Using the opposite order, first sorting (an unordered parallel stream) and then using distinct, puts a barrier in both, first all elements have to be processed (flow) for sort, then all for distinct.

Here is an example:

Function<String, IntConsumer> process = name ->
        idx -> {
            TimeUnit.SECONDS.sleep(ThreadLocalRandom
                    .current().nextInt(3)); // handle exception or use 
                                            // LockSupport.parkNanos(..) sugested by Holger
            System.out.println(name + idx);
        };

The below function receives a name, and retuns a int consumer that sleeps from 0-2 seconds and then prints.

IntStream.range(0, 8).parallel() // n > number of cores
        .unordered() // range generates ordered stream (not sorted)
        .peek(process.apply("B"))
        .distinct().peek(process.apply("D"))
        .sorted().peek(process.apply("S"))
        .toArray(); // terminal operation

This will print, Mix of B's and D's and then all S's (no barrier in distinct).

If you change the order of sorted and distinct:

        // ... rest
        .sorted().peek(process.apply("S"))
        .distinct().peek(process.apply("D"))
        // ... rest

This will print, all B's then all S's and then all D's (barrier in distinct).

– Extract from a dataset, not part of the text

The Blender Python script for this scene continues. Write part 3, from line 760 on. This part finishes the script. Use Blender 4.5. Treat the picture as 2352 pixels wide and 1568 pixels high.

If you want to try even more add an unordered after sorted again:

        // ... rest
        .sorted().unordered().peek(process.apply("S"))
        .distinct().peek(process.apply("D"))
        // ... rest

This will print, All B's and then a mix of S's and D's (no barrier in distinct again).

---

Edit:

Changed a little the code to a better explanation and use of ThreadLocalRandom.current().nextInt(3) as sugested.

Answer 2

You have asked a loaded question, implying that there had to be a choice between two alternatives.

The stateful intermediate operations have to store data, in some cases up to the point of storing all elements before being able to pass an element downstream, but that doesn’t change the fact that this work is deferred until a terminal operation has been commenced.

It’s also not correct to say that it has to “traverse the stream twice”. There are entirely different traversals going on, e.g. in the case of sorted(), first, the traversal of the source filling on internal buffer that will be sorted, second, the traversal of the buffer. In case of distinct(), no second traversal happens in the sequential processing, the internal HashSet is just used to determine whether to pass an element downstream.

So when you run

Stream<Integer> stream = Stream.of(2,1,3,5,3)
    .peek(i -> System.out.println("source: "+i))
    .distinct()
    .peek(i -> System.out.println("distinct: "+i))
    .sorted()
    .peek(i -> System.out.println("sorted: "+i));
System.out.println("commencing terminal operation");
stream.forEachOrdered(i -> System.out.println("terminal: "+i));

it prints

commencing terminal operation
source: 2
distinct: 2
source: 1
distinct: 1
source: 3
distinct: 3
source: 5
distinct: 5
source: 3
sorted: 1
terminal: 1
sorted: 2
terminal: 2
sorted: 3
terminal: 3
sorted: 5
terminal: 5

showing that nothing happens before the terminal operation has been commenced and that elements from the source immediately pass the distinct() operation (unless being duplicates), whereas all elements are buffered in the sorted() operation before being passed downstream.

It can further be shown that distinct() does not need to traverse the entire stream:

Stream.of(2,1,1,3,5,6,7,9,2,1,3,5,11,10)
    .peek(i -> System.out.println("source: "+i))
    .distinct()
    .peek(i -> System.out.println("distinct: "+i))
    .filter(i -> i>2)
    .findFirst().ifPresent(i -> System.out.println("found: "+i));

prints

source: 2
distinct: 2
source: 1
distinct: 1
source: 1
source: 3
distinct: 3
found: 3

As explained and demonstrated by Jose Da Silva’s answer, the amount of buffering may change with ordered parallel streams, as partial results must be adjusted before they can get passed to downstream operations.

Since these operations do not happen before the actual terminal operation is known, there are more optimizations possible than currently happen in OpenJDK (but may happen in different implementations or future versions). E.g. sorted().toArray() may use and return the same array or sorted().findFirst() may turn into a min(), etc.